Enfin, il est crucial de souligner que ces activités ne représentent qu'un (trop) faible volume horaire sur l'ensemble du cursus scolaire. 

Par ailleurs, nous en profitons pour souligner le travail de sensibilisation et de déconstruction indispensable réalisé par les CHEFF, Crible et GrIS, dans les milieux scolaires et de la Jeunesse.

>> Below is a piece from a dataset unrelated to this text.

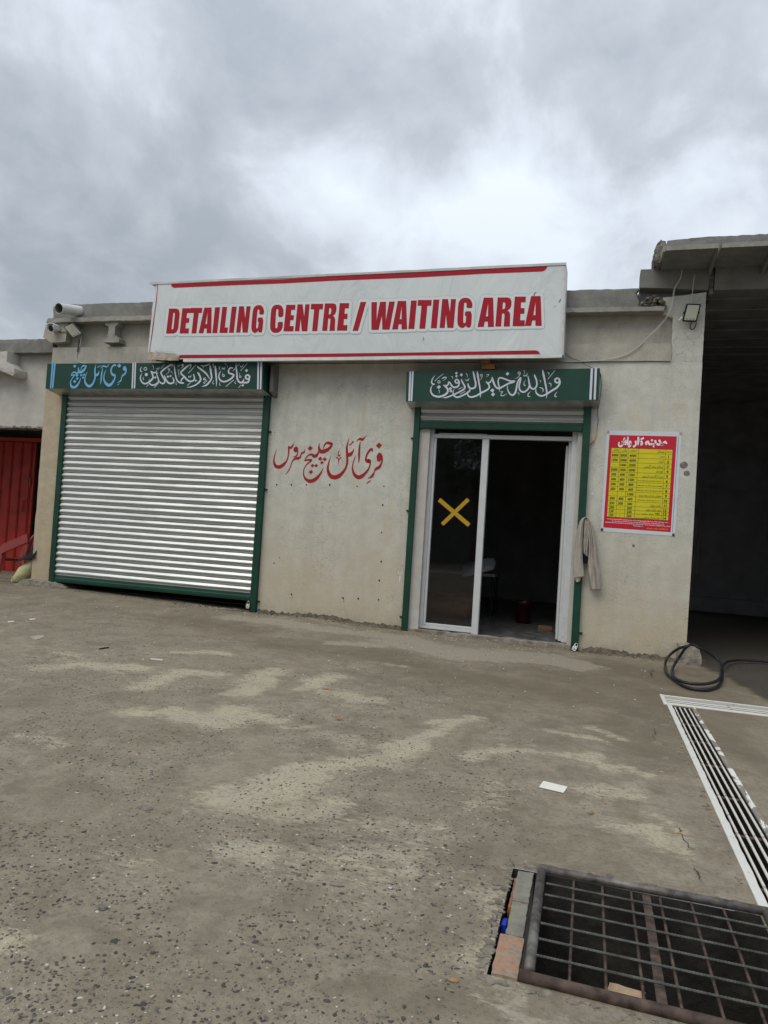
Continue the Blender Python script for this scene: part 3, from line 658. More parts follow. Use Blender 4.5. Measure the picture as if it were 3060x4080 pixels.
smear((1312, 1560), .012, .055); smear((1325, 1510), .006, .04, ang=-.35); smear((1302, 1508), .006, .03, ang=.3); smear((62, 1835), .010, .045); smear((1365, 1345), .009, .05)
smear((275, 175), .008, .022, ZP); smear((130, 800), .016, .016, ZP)

RED1 = '''S 163 455 4 118 590 22 80 750 38 88 870 62 140 955 90 215 972 100 300 940 95 375 870 70 440 780 40 478 640 34 487 520 44 488 440 50 484 390 30
S 490 440 60 545 440 62 590 395 45 622 345 20 637 270 6
S 575 410 40 577 352 6
S 690 402 10 690 440 105 680 490 128 672 535 105 665 568 40
S 725 470 30 735 540 30 725 620 30 685 672 36 590 700 4
S 398 1178 8 470 1090 26 530 975 24 565 870 24 610 780 40 680 735 70 750 730 75 800 700 50 820 640 34 850 590 50 905 565 50 925 530 22 928 475 8
D 1077 455 72
S 1428 490 16 1450 420 24 1490 340 45 1550 305 62 1620 320 80 1670 330 60 1705 318 8
S 1695 325 20 1650 405 60 1570 480 80 1480 530 105 1390 548 105 1335 500 80 1318 420 45 1330 312 6
S 1320 530 40 1290 600 50 1240 660 80 1180 670 90 1120 628 60 1040 640 36 970 710 28 920 800 18
S 918 795 28 1000 778 44 1090 775 48 1110 785 38 1060 835 36 980 900 26 920 990 24 893 1100 24 905 1220 40 960 1310 66 1050 1358 92 1130 1352 95 1230 1300 88 1330 1190 54 1400 1080 26 1438 992 5
D 1352 742 60
D 1475 757 57
D 1400 848 50
D 1140 935 54
D 1240 935 56
D 1097 1110 62'''
RED2 = '''S 186 575 5 140 700 24 105 830 46 100 930 60 130 1030 80 190 1100 100 270 1118 108 370 1085 100 470 990 68 540 880 52 572 760 50 575 640 54 568 500 62 565 370 46 590 260 26 613 150 5
S 580 570 90 640 560 95 690 515 60 725 460 28 737 410 8
S 625 295 16 640 325 20 680 290 22 715 250 36 742 238 14
S 390 435 4 360 500 14 352 560 26 372 595 34 395 570 26 398 550 14
S 300 650 14 320 630 26 350 660 22 362 720 20 352 820 3
S 435 640 30 405 640 24 375 680 18 362 730 10
S 795 245 8 840 195 30 895 178 62 940 190 60 990 155 30 1060 72 5
S 892 235 10 875 370 40 865 520 48 862 660 40 848 775 6
S 784 578 5 738 700 24 705 830 26 710 950 46 760 1060 75 840 1112 95 920 1095 88 1010 1020 62 1090 920 40 1130 820 32 1132 740 50
S 1178 490 22 1185 430 40 1150 430 50 1090 500 50 1045 590 40 1030 670 50 1060 720 80 1110 710 90 1132 760 50
D 1350 337 75
S 1355 512 30 1365 560 120 1365 620 140 1350 680 110 1335 728 40
S 1410 600 60 1428 700 34 1400 790 40 1360 860 62 1310 895 70 1265 920 50 1240 970 22 1215 1030 40 1175 1090 60 1130 1120 30 1072 1142 6
S 1037 1275 6 1095 1228 24 1156 1188 6'''
wallp = PY(0.0)
lt = obj('painted_lettering', join(letters(RED1, zoomer(1080, 1720, 240/1659), wallp), letters(RED2, zoomer(1290, 1720, 270/1659), wallp, .0019)), 'red_paint', shop)
tag(lt, 'large red brush-painted words on the plaster between the two shutters')

# ================================================================== NEIGHBOUR ON THE LEFT
nb = thing('neighbour_building', 'lower pale building at the left edge with a dark gateway', 'building', (-12, .3, 0))
obj('front_wall', roughen(prism([(-16, 3.06), (-9.76, 3.02), (-9.76, 4.40), (-16, 4.40)], .3, .55), .3, .006), 'plaster_left', nb)
obj('lintel_edge', roughen(box(-16, -9.77, .29, .56, 3.0, 3.05), .06, .02, 12, 3), 'broken', nb)
obj('roof_edge', roughen(prism([(-16, 4.405), (-9.765, 4.40), (-9.765, 4.66), (-16, 4.68)], .12, .6), .08, .01, 6, 4), 'cement', nb)
obj('corbel', roughen(prism([(-11.6, 4.06), (-10.86, 4.05), (-10.50, 3.93), (-10.46, 3.98), (-10.47, 4.07), (-10.66, 4.20), (-10.66, 4.40), (-11.6, 4.40)], -.02, .3), .07, .01, 6, 5), 'plaster_left', nb)
obj('gateway_walls', join(box(-16, -9.76, 4.2, 4.4, -.2, 3.3), box(-16, -15.8, .56, 4.2, -.2, 3.3), box(-9.95, -9.76, .56, 4.2, -.2, 3.3), box(-16, -9.76, .56, 4.4, 3.3, 3.4)), 'sooty', nb)
DY = 2.3
gate = thing('sheet_metal_gate', 'red ribbed sheet metal gate leaf standing in the dark gateway at far left', 'gate', (onY(146, 2000, DY).x, DY, 0))
xr = onY(138, 1900, DY).x; zt = onY(80, 1757, DY).z
rib = [(-.02, 0), (-.008, .0), (0, -.012), (.008, .0)]
pan_w = .265
for k in range(12):
    x1 = xr-.02-k*pan_w; x0 = x1-pan_w
    if k == 0: x0, x1 = x1-.10, x1
    else: x1 -= .0; x1 = xr-.12-(k-1)*pan_w; x0 = x1-pan_w
    P = [(x0, DY), (x0+.012, DY+.02), (x0+.03, DY+.02), (x0+.042, DY), (x1-.045, DY), (x1-.035, DY-.014), (x1-.02, DY-.014), (x1-.01, DY), (x1, DY)]
    V = [(x, y, z) for z in (.08, zt-.03) for x, y in P]; n = len(P)
    obj('panel', (V, [(i, i+1, n+i+1, n+i) for i in range(n-1)]), 'door_red', gate)
obj('frame', join(box(xr-.03, xr+.0, DY-.02, DY+.03, .05, zt), box(-16, xr-.035, DY-.02, DY+.03, .03, .075)), 'door_red', gate)
obj('bolt', join(tube([(xr-.24, DY-.03, onY(110, 1995, DY).z), (xr-.02, DY-.03, onY(110, 1995, DY).z)], .012, 6), tube([(xr-.24, DY-.03, onY(110, 1995, DY).z), (xr-.24, DY-.03, onY(110, 1995, DY).z-.25)], .012, 6)), 'door_red', gate)
obj('lock_plate', box(xr-.10, xr-.06, DY-.04, DY-.02, onY(120, 1925, DY).z-.1, onY(120, 1925, DY).z+.12), 'door_red', gate)
obj('gate_lintel', box(-16, -9.96, DY-.03, DY+.05, onY(80, 1759, DY).z+.002, onY(80, 1745, DY).z), 'frame_red', nb)

# ================================================================== GARAGE BAY ON THE RIGHT
gar = thing('wash_bay_building', 'taller open concrete car bay at right with a broken roof edge', 'building', (3, 0, 0))
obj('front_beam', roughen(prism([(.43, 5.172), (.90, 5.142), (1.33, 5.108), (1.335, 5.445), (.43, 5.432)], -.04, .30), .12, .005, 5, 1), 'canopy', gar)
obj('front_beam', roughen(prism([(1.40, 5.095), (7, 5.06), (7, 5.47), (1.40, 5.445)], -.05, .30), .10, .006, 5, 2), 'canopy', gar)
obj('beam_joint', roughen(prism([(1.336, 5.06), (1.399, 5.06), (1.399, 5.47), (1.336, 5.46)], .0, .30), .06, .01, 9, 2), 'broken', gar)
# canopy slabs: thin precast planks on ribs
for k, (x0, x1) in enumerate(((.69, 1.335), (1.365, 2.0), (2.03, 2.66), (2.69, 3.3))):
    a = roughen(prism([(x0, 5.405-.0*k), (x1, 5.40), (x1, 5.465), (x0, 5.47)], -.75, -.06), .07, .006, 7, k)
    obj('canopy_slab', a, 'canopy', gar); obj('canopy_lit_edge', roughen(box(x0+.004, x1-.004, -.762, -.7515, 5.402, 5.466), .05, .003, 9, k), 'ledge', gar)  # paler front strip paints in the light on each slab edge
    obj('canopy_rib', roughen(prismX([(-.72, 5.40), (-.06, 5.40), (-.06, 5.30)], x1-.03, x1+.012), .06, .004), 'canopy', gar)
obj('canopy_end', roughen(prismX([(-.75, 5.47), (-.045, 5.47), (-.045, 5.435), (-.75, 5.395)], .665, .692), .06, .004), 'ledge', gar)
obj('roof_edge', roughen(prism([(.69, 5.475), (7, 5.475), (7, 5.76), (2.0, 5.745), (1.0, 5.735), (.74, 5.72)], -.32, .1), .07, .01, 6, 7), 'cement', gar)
obj('broken_end', roughen(prism([(.60, 5.45), (.665, 5.40), (.72, 5.475), (.735, 5.71), (.66, 5.735), (.60, 5.66), (.57, 5.56)], -.34, .1), .045, .028, 9, 8), 'broken', gar)
obj('roof_slab', box(1.0, 9, .11, 12, 5.48, 5.60), 'cement', gar)
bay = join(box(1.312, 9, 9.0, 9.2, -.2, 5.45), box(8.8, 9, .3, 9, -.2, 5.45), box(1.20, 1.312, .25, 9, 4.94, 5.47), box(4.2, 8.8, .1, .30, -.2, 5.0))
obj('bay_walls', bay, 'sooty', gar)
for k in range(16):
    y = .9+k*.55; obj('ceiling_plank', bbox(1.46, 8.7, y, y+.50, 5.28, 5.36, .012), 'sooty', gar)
obj('back_door', join(box(2.5, 2.56, 8.9, 8.99, 0, 3.0), box(4.0, 4.06, 8.9, 8.99, 0, 3.0), box(2.5, 4.06, 8.9, 8.98, 3.0, 3.08), box(2.56, 4.0, 8.94, 8.99, 0, 3.0)), 'room', gar)
obj('back_cill', box(1.46, 8.7, 8.6, 8.99, 0, .35), 'room', gar)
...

(1) https://www.parent.evras.be/?rp=yes

(2) https://www.rtbf.be/article/pres-de-300-dossiers-judiciaires-a-caractere-homophobe-en-cinq-ans-la-pointe-emergee-de-liceberg-10994433

(3) L'agence des droits fondamentaux de l'Union Européenne (FRA) révélait que 24,6% des personnes LGBTI interrogées en Belgique en 2019 disent éviter souvent ou tout le temps de tenir la main de leur partenaire du même sexe en public. Au cours des 12 mois précédant l'enquête, 39% des répondants ont déclaré avoir subi une discrimination et 42% du harcèlement LGBTIphobe. 14% des répondants disent avoir subi une agression physique ou sexuelle dans les 5 dernières années et 6% au cours de l'année précédant l'enquête. Les chiffres sont encore plus élevés pour les personnes trans* puisque plus d'une sur deux dit avoir été discriminée (57%) et harcelée (50%) dans les 12 derniers mois. Source : Les violences LGBTQIA+phobes en Région deBruxelles-Capitale

(4) Pour rappel, d'après les dernières statistiques belges, 10% de la population (2 à 3 enfants par classe) sont victimes d'incestes; 1 victime sur 5 fréquentant les centres de Prise en charge des Violences Sexuelles est mineure; 66% des personnes victimes de viols dans ces CPVS le sont par le partenaire, un ex, un parent proche ou une personne que la victime connaissait.